Letter to the Editor,
Say no to the proposed education budget unless it’s less than a four percent tax increase. The gross dollar number is meaningless, seven percent is unconscionable.
Elimination of $2 million dollars is not going to reduce the ever-increasing tax burden. And what about next year? Don’t they get it? Every time we increase our budget, we put more money into the state’s wasteful, unregulated boondoggle fund.
Our school tax problem as well as the town taxes and public safety problems for most of the towns in Vermont cannot be solved under the current system of government and town boundaries. The problem, which many of us learned about, is the lack of economy of scale.
In our case we have too many schools trying to do the same thing. We almost made the correct decision when we consolidated our schools. All we did was consolidate the school boards and kept the status quo. That cannot work.
The thought process should have started with we are already driving kids to school either in buses or our cars. The Valley has four buildings, three within five miles of each other, two buildings within nine miles, and one twelve miles from another building. Each of the four buildings have energy and maintenance costs, not to mention replicated services in each.
What if, all the town lines were erased, and we faced the same issues?
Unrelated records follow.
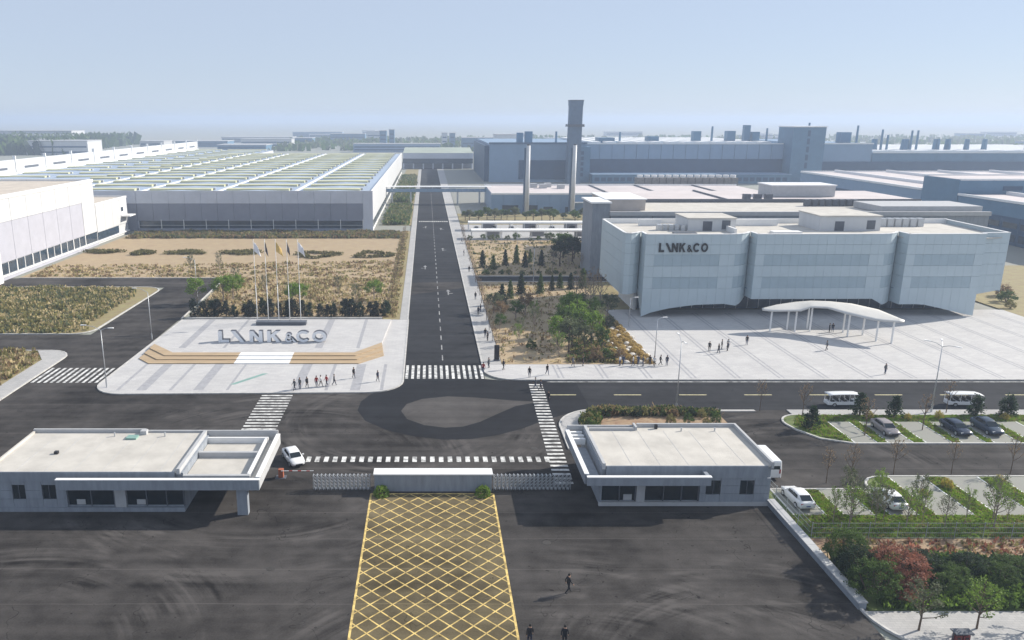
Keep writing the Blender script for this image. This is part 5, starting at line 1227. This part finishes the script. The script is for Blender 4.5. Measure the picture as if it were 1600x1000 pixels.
def make_plant(kind, seed):
    rnd = random.Random(seed); tr = MB(); cr = MB()
    if kind == 'conifer':
        tr.path([(0, 0, 0), (0.005, 0, 0.5), (0, 0, 0.97)], 0.028, 0.006, 6)
        for lv in range(15):
            z = 0.08 + 0.88 * lv / 14; rad = 0.27 * (1 - z) ** 0.75 + 0.015; nb = 9 if lv < 9 else 6
            for b in range(nb):
                a = b * 6.28 / nb + lv * 0.7 + rnd.uniform(-0.3, 0.3); rr_ = rad * rnd.uniform(0.7, 1.15)
                tr.tube((0, 0, z), (math.cos(a) * rr_ * 0.9, math.sin(a) * rr_ * 0.9, z - 0.03), 0.007, 0.003, 3, cap=False)
                for k in range(9):
                    f = rnd.uniform(0.25, 1.0); leaf(cr, (math.cos(a) * rr_ * f + rnd.gauss(0, 0.016), math.sin(a) * rr_ * f + rnd.gauss(0, 0.016), z - 0.05 * f + rnd.gauss(0, 0.014)), 0.058, rnd, 0.8)
    elif kind == 'juniper':
        tr.path([(0, 0, 0), (0.01, 0, 0.6)], 0.04, 0.01, 5)
        for c in range(34):
            z = rnd.uniform(0.08, 0.95); rad = 0.30 * math.sin(math.pi * (0.12 + 0.88 * z) ** 0.8) ** 0.7 * (1.1 - 0.5 * z); a = rnd.uniform(0, 6.28); q = rad * math.sqrt(rnd.uniform(0.15, 1))
            tr.tube((0, 0, z * 0.5), (math.cos(a) * q * 0.8, math.sin(a) * q * 0.8, z), 0.008, 0.003, 3, cap=False)
            for k in range(26): leaf(cr, (math.cos(a) * q + rnd.gauss(0, 0.05), math.sin(a) * q + rnd.gauss(0, 0.05), min(1.02, max(0.03, z + rnd.gauss(0, 0.07)))), 0.07, rnd, 0.2)
    elif kind in ('broad', 'fluffy'):
        tr.path([(0, 0, 0), (0.012, 0.008, 0.22), (-0.008, 0.01, 0.5), (0, 0, 0.85)], 0.03, 0.008, 6)
        tips = limbs(tr, rnd, 0.25, 0.8, 9, 0.30, 0.035, 0.8)
        for (p, e) in tips:
            for cl in range(2 if kind == 'broad' else 3):
                c = Vector(p).lerp(Vector(e), rnd.uniform(0.5, 1.1)); sp = rnd.uniform(0.035, 0.07)
                for k in range(26 if kind == 'broad' else 30): leaf(cr, (c.x + rnd.gauss(0, sp), c.y + rnd.gauss(0, sp), c.z + rnd.gauss(0, sp * 0.8)), 0.042, rnd, 0.3)
    elif kind in ('whip', 'bare'):
        tr.path([(0, 0, 0), (0.006, -0.004, 0.3), (-0.006, 0.004, 0.62), (0.004, 0, 1.0)], 0.014, 0.004, 6)
        tips = limbs(tr, rnd, 0.25 if kind == 'whip' else 0.34, 0.95, 18 if kind == 'whip' else 12, 0.22 if kind == 'whip' else 0.19, 0.018, 1.6)
        for (p, e) in tips:
            for k in range(15 if kind == 'whip' else 4):
                c = Vector(p).lerp(Vector(e), rnd.uniform(0.15, 1.05)); leaf(cr, (c.x + rnd.gauss(0, 0.022), c.y + rnd.gauss(0, 0.022), c.z + rnd.gauss(0, 0.025)), 0.024, rnd, 0.3)
    elif kind == 'shrub':
        for i in range(9):
            a = rnd.uniform(0, 6.28); q = rnd.uniform(0.1, 0.36); tr.path([(math.cos(a) * 0.05, math.sin(a) * 0.05, 0), (math.cos(a) * q * 0.7, math.sin(a) * q * 0.7, 0.4), (math.cos(a) * q, math.sin(a) * q, 0.8)], 0.016, 0.005, 4)
        for c in range(64):
            d = Vector((rnd.gauss(0, 1), rnd.gauss(0, 1), abs(rnd.gauss(0.2, 0.8)))).normalized() * rnd.uniform(0.55, 1.0) ** 0.6; bz = rnd.uniform(0.85, 1.08)
            p = Vector((d.x * 0.50 * bz, d.y * 0.50 * bz, 0.20 + d.z * 0.74 * bz))
            for k in range(24): leaf(cr, (p.x + rnd.gauss(0, 0.05), p.y + rnd.gauss(0, 0.05), max(0.02, p.z + rnd.gauss(0, 0.05))), 0.062, rnd, 0.3)
    elif kind == 'bush':
        for i in range(12):
            a = rnd.uniform(0, 6.28); q = rnd.uniform(0.1, 0.4); tr.path([(math.cos(a) * 0.06, math.sin(a) * 0.06, 0), (math.cos(a) * q * 0.7, math.sin(a) * q * 0.7, 0.4), (math.cos(a) * q, math.sin(a) * q, 0.78)], 0.014, 0.004, 4)
        for c in range(190):
            d = Vector((rnd.gauss(0, 1), rnd.gauss(0, 1), rnd.gauss(0.35, 0.8))).normalized(); d.z = max(d.z, -0.35); rr_ = rnd.uniform(0.55, 1.0) ** 0.5 * (0.93 + 0.1 * math.sin(5 * d.x + 3 * d.y) + 0.06 * math.sin(9 * d.y + 4))
            p = Vector((d.x * 0.5 * rr_, d.y * 0.5 * rr_, 0.42 + d.z * 0.54 * rr_))
            for k in range(30): leaf(cr, (p.x + rnd.gauss(0, 0.03), p.y + rnd.gauss(0, 0.03), max(0.02, p.z + rnd.gauss(0, 0.03))), 0.03, rnd, 0.4)
    elif kind == 'dome':
        for i in range(5):
            a = i * 1.26; tr.tube((0, 0, 0), (math.cos(a) * 0.3, math.sin(a) * 0.3, 0.5), 0.02, 0.01, 4)
        for c in range(380):
            d = Vector((rnd.gauss(0, 1), rnd.gauss(0, 1), abs(rnd.gauss(0.1, 0.8)))).normalized() * rnd.uniform(0.75, 1.05)
            leaf(cr, (d.x * 0.5, d.y * 0.5, max(0.02, d.z * 0.95)), 0.15, rnd, 0.4)
    return tr, cr
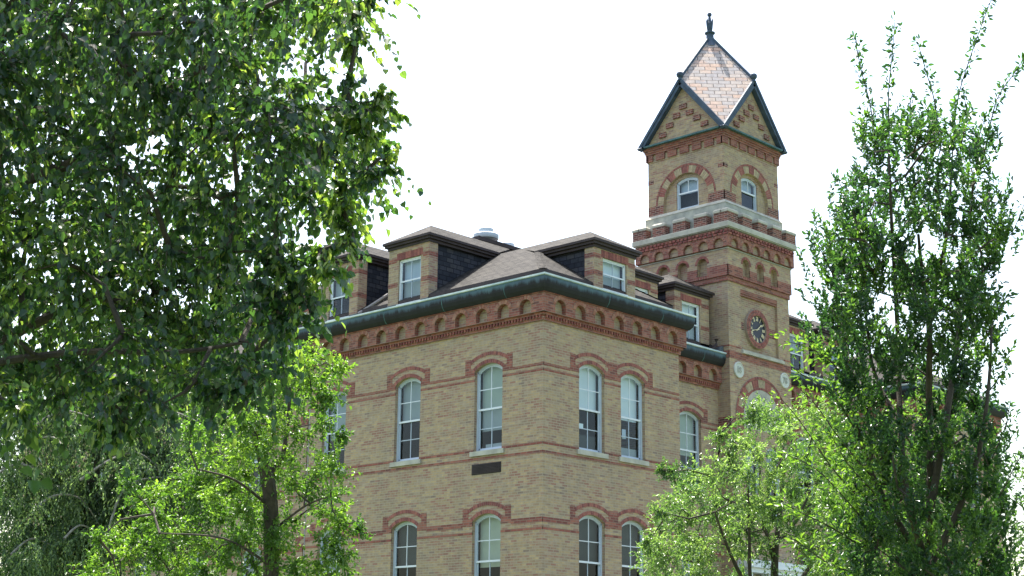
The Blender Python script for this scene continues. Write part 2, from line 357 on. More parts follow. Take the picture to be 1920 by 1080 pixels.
w.face([LN(0, 0), LN(2.3, 0), LN(2.3, ZT + .4), LN(0, ZT + .4)], 'buff')
ULB = [(11.2 + 3.1 * i, 12.23 + 3.1 * i) for i in range(6)]
wall(w, LB, 9.3, 30, 0, ZT + .4, ops(ULB, (3, 2)))
# right-hand half, mirrored about the tower
URC2 = [(15.22, 16.38)]; UR2 = [(20.91, 21.95), (22.64, 23.68)]
wall(w, RC, 14.29, 19.34, 0, ZT + .4, ops(URC2)); wall(w, RW, 19.34, XE, 0, ZT + .4, ops(UR2))
wall(w, EW, 0, 2.3, 0, ZT + .4, []); wall(w, EE, 0, 20, 0, ZT + .4, [])
w.face([(2.3, 30, 0), (XE, 30, 0), (XE, 30, ZT + .4), (2.3, 30, ZT + .4)], 'buff'); w.face([(XE, 20, 0), (XE, 30, 0), (XE, 30, ZT + .4), (XE, 20, ZT + .4)], 'buff')
wo = w.build('wall'); keep(wo, B)
# rooms behind the glass
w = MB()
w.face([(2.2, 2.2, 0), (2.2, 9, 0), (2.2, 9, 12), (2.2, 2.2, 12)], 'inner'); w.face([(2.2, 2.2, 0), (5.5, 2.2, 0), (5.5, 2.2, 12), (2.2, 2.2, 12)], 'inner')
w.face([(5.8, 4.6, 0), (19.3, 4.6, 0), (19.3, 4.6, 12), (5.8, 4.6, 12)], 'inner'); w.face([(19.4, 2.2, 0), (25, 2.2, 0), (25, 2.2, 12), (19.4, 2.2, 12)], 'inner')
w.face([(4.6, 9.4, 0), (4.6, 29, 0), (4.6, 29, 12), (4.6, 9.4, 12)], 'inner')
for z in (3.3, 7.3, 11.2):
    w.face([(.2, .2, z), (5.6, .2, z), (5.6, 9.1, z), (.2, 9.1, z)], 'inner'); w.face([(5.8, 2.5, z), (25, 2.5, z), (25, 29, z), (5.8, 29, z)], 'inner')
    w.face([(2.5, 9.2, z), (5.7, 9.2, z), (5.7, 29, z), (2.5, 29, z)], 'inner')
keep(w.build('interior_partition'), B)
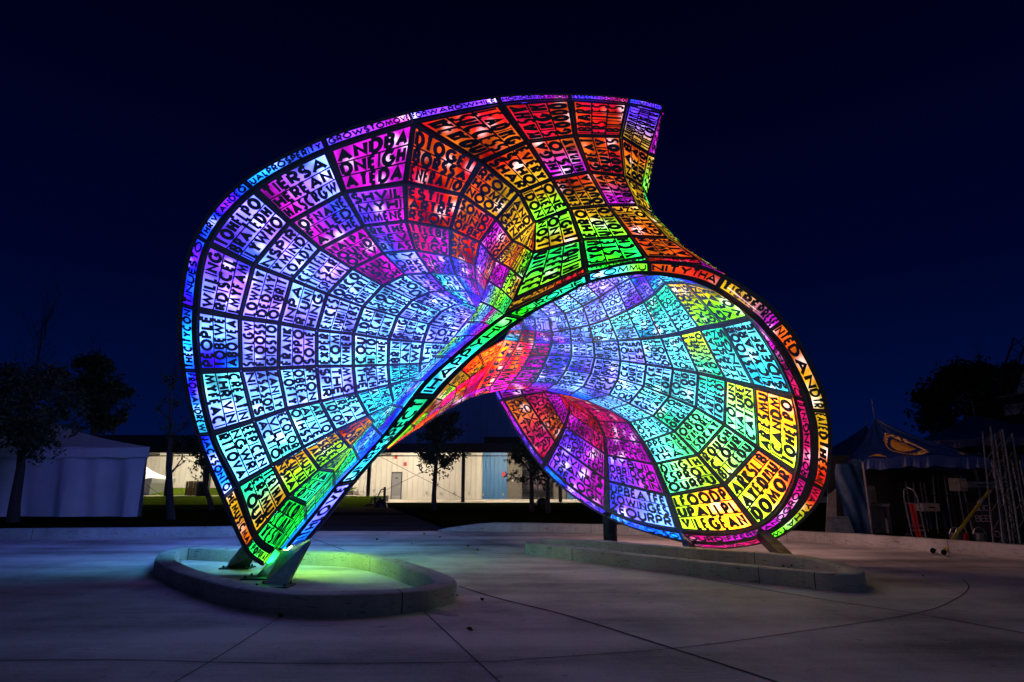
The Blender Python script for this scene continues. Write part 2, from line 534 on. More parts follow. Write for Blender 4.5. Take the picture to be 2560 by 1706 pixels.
L_keys = [  # per column (k-j first), rim row first
    ['LG', 'G', 'TG', 'L', 'T', 'T', 'A'],
    ['OY', 'YT', 'LY', 'LY', 'YO', 'A', 'A'],
    ['SB', 'CQ', 'QC', 'CQ', 'CQ', 'A', 'A', 'C'],
    ['AS', 'IQ', 'CI', 'IC', 'I', 'C', 'A', 'C'],
    ['S', 'SI', 'WI', 'I', 'CI', 'QC', 'C', 'C'],
    ['BS', 'WV', 'W', 'WI', 'I', 'C', 'IC', 'I'],
    ['B', 'VW', 'W', 'W', 'IC', 'C', 'IC', 'W'],
    ['BV', 'MW', 'MV', 'M', 'M', 'IC', 'I', 'W'],
    ['VM', 'M', 'VM', 'VM', 'VW', 'WV', 'WV', 'WA'],
]
L_text = [
    [['EPOPULAR'], ['ENCO', 'SICIAN', 'YESIN'], ['INA', 'PEKIN', 'EDIN'], ['EAS', 'MAN', 'OR']],
    [['HEMUSICMA'], ['TERTHA', 'ERSMU', 'YOUR'], ['IMUN', 'CULTU', 'NSHA'], ['MEDI', 'ISBEE', 'TARGE'], ['RAN', 'ERICA', 'PPOR']],
    [['JACKSONTO'], ['EEPICEN', 'NGWRI', 'RTTOVA'], ['ECOL', 'VILLE', 'ACTIO'], ['ARTTO', 'ALIVE', 'OTH'], ['REAT', 'IRSTA', 'TOF'], ['THE', 'AVI', 'TYC']],
    [['FROMANDREW'], ['CREATIN', 'THRIVIN', 'MYFEA'], ['ZAN', 'ASAS', 'NITIES'], ['FRON', 'OBE', 'MOF'], ['MYG', 'THE', 'SPIR'], ['WHE', 'SUCH', 'THE'], ['GU', 'YOU', 'HA']],
    [['THECITYCON'], ['PEOPLE', 'TOBEWE', 'ABOVEA'], ['SMAL', 'FLOO', 'GIGS'], ['FRANK', 'OPPO', 'SOME'], ['EXPER', 'COM', 'WHER'], ['COU', 'HISTO', 'WHE'], ['BRIN', 'AN', 'WE'], ['THI', 'HER', 'OF']],
    [['TINUESTO'], ['WILLING', 'RDISCEL', 'LMYFAM'], ['LOWN', 'DEDMY', 'ONBR'], ['INPA', 'RTUNI', 'HING'], ['ENCES', 'MUNITY', 'EVERS'], ['LDEN', 'RICAN', 'ENAT'], ['GING', 'PICEN', 'REA'], ['WI', 'TO', 'PH']],
    [['THRIVEANDEQ'], ['TOHELPO', 'BRATEDH', 'ILYWHO'], ['NSPIR', 'YMIND', 'LOADV'], ['CENTEN', 'TIESAR', 'SPECIAL'], ['ORCO', 'DEART', 'OMETH'], ['ISION', 'RECRE', 'ONBE'], ['INTO', 'HER', 'MEA'], ['THI', 'KIN', 'TH']],
    [['UALPROSPERITY'], ['TIERSA', 'HEREAN', 'HASCR'], ['OFNA', 'FILLED', 'AYTHE'], ['NALPA', 'OUND', 'OREV'], ['MUL', 'ISIV', 'NGH'], ['THE', 'TIO', 'IDI'], ['HE', 'DEA', 'NO'], ['GO', 'SO', 'IN']],
    [['GROWSTOMOVE'], ['ANDBA', 'DNEIGH', 'ATEDA'], ['SHVIL', 'MYHI', 'MME'], ['RKTHE', 'NEV', 'RYAS'], ['TY', 'ORK', 'PPE'], ['THE', 'NA', 'KG'], ['IT', 'LA', 'ER'], ['AN', 'DO', 'IN']],
]


def net_cells(parent, N, keys, texts, mode, rear=None, curved=(), rim_fn=None, **kw):
    """mode: per column 'cw' (tops towards the rim) or 'in' (tops towards the neck)"""
    def ring(c, r):
        """point function along ring c between radials r and r+1; rim rings bend, inner rings are straight-edged"""
        if c == 0 and rim_fn: return rim_fn(r)
        if c in curved:
            run = [i for i in range(len(N)) if len(N[i]) > c]
            P = np.array([N[i][c] for i in run]); k = run.index(r)
            return lambda S: catmull(P, k + S)
        return lambda S: N[r][c] * (1 - S)[:, None] + N[r + 1][c] * S[:, None]
    for r in range(len(N) - 1):
        n = min(len(N[r]), len(N[r + 1])) - 1
        n = min(n, len(keys[r]))
        md = mode[r] if isinstance(mode, (list, tuple)) else mode
        for c in range(n):
            a, b, a2, b2 = N[r][c], N[r + 1][c], N[r][c + 1], N[r + 1][c + 1]
            if md == 'cw': quad = (a2, b2, b, a)
            else: quad = (b, a, a2, b2)
            t = texts[r][c] if texts and r < len(texts) and c < len(texts[r]) else []
            k = keys[r][c]
            if not t and k != 'K': t = ['AN', 'TH', 'ER']
            if md != 'cw': k = k[::-1]
            kk = dict(kw)
            if len(t) == 1: kk.update(mt=.27, ms=.035)
            if c in curved:
                go, gi = ring(c, r), ring(c + 1, r)
                if md == 'cw': kk['fn'] = lambda S, T, go=go, gi=gi: gi(S) * (1 - T)[:, None] + go(S) * T[:, None]
                else: kk['fn'] = lambda S, T, go=go, gi=gi: go(1 - S) * (1 - T)[:, None] + gi(1 - S) * T[:, None]
                kk['nsub'] = 6
            make_panel(parent, quad, t, k, **kk)
            if rear is not None: rear.append((quad, k, r, c))


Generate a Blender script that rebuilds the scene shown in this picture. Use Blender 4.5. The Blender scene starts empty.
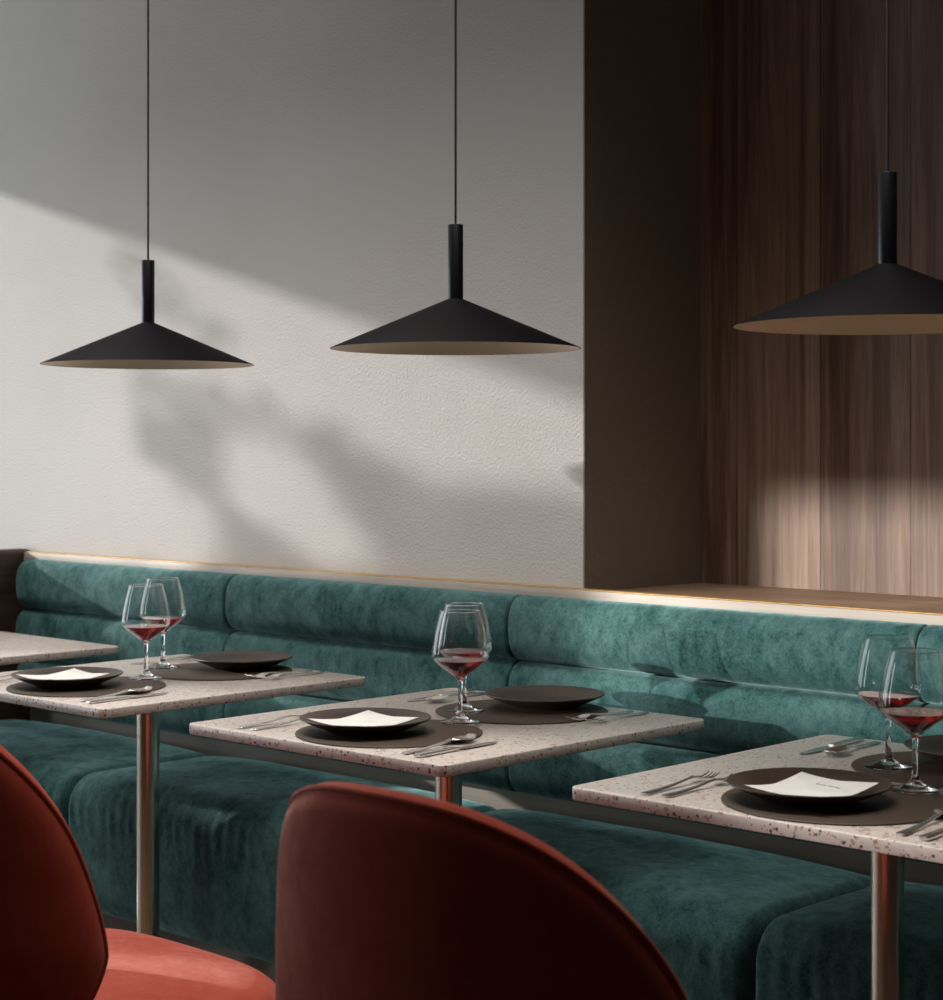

How about we force our legislators to change the whole school funding system.
Some ideas:
Exclude any town or city with a population of 10,000 or more from Act 60/68. It wasn’t intended to
help them; in fact, the legal case was for the rest of us to come up to their level of education – not fund theirs.
Consolidate towns with populations of less than 5,000.
Develop actual standards for what equal education is - not dollar signs – we know that’s failing.
Only fund basic education, including special education
The Department of Education audits each districts budget to ensure the money is being used to support basic education.